If you encounter unexpected behavior or inability to contact specific Internet hosts with a DSL connection, reboot your DSL modem or router before exploring other solutions.
Yesterday (Wednesday 11/17/2010) afternoon, my wife and I encountered a slowdown in connecting to certain Internet hosts, such as microsoft.com, msdn.com, yahoo.com, cloudapp.net (Windows Azure) and others with our ATT DSL connection. Other hosts, such as google.com and twitter.com, behaved as expected. I attributed the problem to temporary congestion or a routing mixup, but didn’t investigate further and turned the four computers in the house off.
This morning, I started my Windows Server 2003 R2 domain controller, as well as Windows Vista and Windows 7 clients and found none were able to connect to microsoft.com, msdn.com, yahoo.com, cloudapp.net and att.com. I didn’t receive immediate 404 errors; IE 8 remained in a “Connecting” state for several minutes. But google.com, twitter.com, and a few other hosts continued to behave as expected. Gmail and CompuServe (AOL) mail worked as usual, but Microsoft Online Services wouldn’t connect.
I believed that ATT’s DNS servers were the source of the problem because it affected only specific hosts. I contacted ATT Internet customer service, who claimed that “customers were experiencing problems with IE 8,” asked me to try Firefox (same problem), and then escalated the issue. When I describe the problem to the next-level agent at (877) 825-6033, she said it wasn’t an ATT problem and offered to connect me to a technician for a prepaid charge of US$139.00. I declined the offer.
I use Windows Server 2008 R2 Routing and Remote Access services to provide Network Address Translation (NAT) to my internal network, so I opened a command prompt and issued an ipconfig /flushdns command to make sure some rogue site hadn’t poisoned my DNS cache. That didn’t solve the problem.

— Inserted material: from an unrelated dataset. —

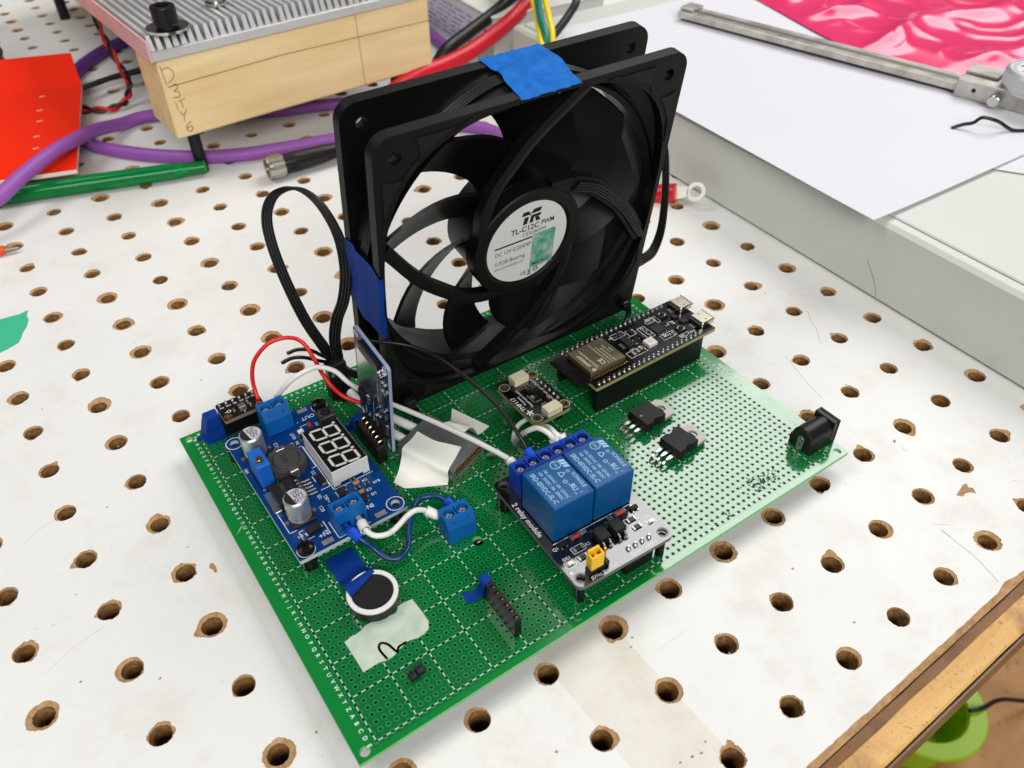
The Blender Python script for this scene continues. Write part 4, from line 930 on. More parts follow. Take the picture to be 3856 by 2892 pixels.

Next, I checked the TCP/IP properties (settings) on the NIC connected to the router. The single DNS server address was 127.0.0.1 (loopback) instead of the original 206.13.28.12 (preferred) and 206.13.34.12 (alternate) entered when I configured the server. I set those DNS addresses, rebooted the server, but still no luck with the affected hosts.
Headslap! I hadn’t rebooted the old-timey Cayman 3220-H modem/router provided by Pacific Bell; rebooting usually was required to restore dropped DSL connections. I pulled the power cable, waited 15 seconds, plugged it back in, and received the expected “three green” (same as for aircraft retractable landing gear in the down and locked position.)
Eureka! The reboot solved the problem. All hosts behaved as expected. I have no idea why the router had problems with only certain hosts.
Note: I was one of Pacific Bell’s first DSL customers in the East Bay (CA) region and have a set of fixed IP addresses. I suffered through routing table hell during PacBell’s transition to Southwestern Bell and Yahoo! as the service provider (which is why I have a sbcglobal.net email alias), and then through the ATT name change.